The inner loop always starts at the index before the last found index, and traverses down to i+1, since we don't care about index above the last one found.

Answer 2

function getFirstDupe(arr){
  var dupe;

  if(arr && arr.forEach){
    arr.forEach(function(item, index){
      if(dupe === undefined && arr.indexOf(item) !== index){
        dupe = item;
      }
    })
  }

  return dupe;
}

Answer 3

You could iterate untile the element before the end and check against from i + 1 until the end.

This function returns the first duplicate only.

Fast version with one loop and a hash table.

function duplicateNumber(array) {
    var hash = Object.create(null),
        i, l, value;

    for (i = 0, l = array.length; i < l; i++) {
        value = array[i];
        if (hash[value]) {
            return value;
        }
        hash[value] = true;
    }
}

console.log(duplicateNumber([3, 5, 6, 8, 5, 3]));       // 5
console.log(duplicateNumber([0, 1, 2, 3, 4, 4, 5]));    // 4
console.log(duplicateNumber([0, 1, 1, 2, 3, 4, 4, 5])); // 1

Answer 4

You don't need a second loop, you could use Array.prototype.indexOf(). Also, you could reduce lines of code and return the result at once. For example:

function duplicateNumber(arr) {
  for (var i = 0; i < arr.length; i++) {
    if (arr.indexOf(arr[i]) !== i) {
      return arr[i];
    }
  }
  return null;
}

console.log(duplicateNumber([3, 5, 6, 8, 5, 3]));

Answer 5

In ES2015, it's really as easy as

let dupe = arr.find((k,i) => arr.lastIndexOf(k) !== i);

where you just check the index to see if there are indices with the same value before this one, and in that case, it would be the first found duplicate.

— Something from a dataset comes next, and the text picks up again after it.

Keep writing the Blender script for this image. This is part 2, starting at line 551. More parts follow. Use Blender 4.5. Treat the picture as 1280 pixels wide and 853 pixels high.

function duplicateNumber(arr) {
 return arr.find((k,i) => arr.indexOf(k) !==i);
}

console.log( duplicateNumber([3, 5, 6, 8, 5, 3]) ) // 5 (not 3)
console.log( duplicateNumber([1, 2, 3, 1, 2, 3]) ) // 1
console.log( duplicateNumber([1, 2, 3, 4, 4, 2]) ) // 4 (not 2)

Without ES2015

function duplicateNumber(arr) {
  var item = null;

  for (var i = 0; i < arr.length; i++) {
    if (arr.lastIndexOf(arr[i]) !== i) {
      item = arr[i];
      break;
    }
  }

  return item;
}

console.log(duplicateNumber([3, 5, 6, 8, 5, 3])) // 5
console.log(duplicateNumber([1, 2, 3, 1, 2, 3])) // 1
console.log(duplicateNumber([1, 2, 3, 4, 4])) // 4

Answer 6

just an alternative approach, you can use an object to store the count

function duplicateNumber(arr) {
    let count = {};
    for (var i = 0; i < arr.length; i++) {
        count[arr[i]] = (count[arr[i]] || 0) + 1;
        if(count[arr[i]] > 1){
            return arr[i];
        }
    }
    return dup_num
}

console.log(duplicateNumber([0, 1, 1, 2, 3, 4, 4, 5]));

Answer 7

If you want this in the shortest amount of time. I would suggest things like this. This will complete in worst case O(n);

function duplicateNumber(arr) {
  var memory = {};
  for (var i = 0; i < arr.length; i++) {
    if(memory[arr[i]] === undefined){
      memory[arr[i]] = true;
    }else{
      return arr[i]
    }
  }
}

var arr = [2,3,2,3];
console.log(duplicateNumber(arr));

Answer 8

To elaborate on what spanky said: With your solution, you will at one point always end up comparing arr[i] with arr[j] while i being equal to j (therefore to itself). And because you don't stop your iteration when you find a match, my guess is that your function will always return the last element of your input array.

Answer 9

const solution = arr => {
const duplicates = ar => ar.filter((item, index) => ar.indexOf(item) !== index)
if (duplicates(arr)[0]) return duplicates(a)[0]
else return -1
}

First, filter out the duplicates by their indices then return the index 0 of arr.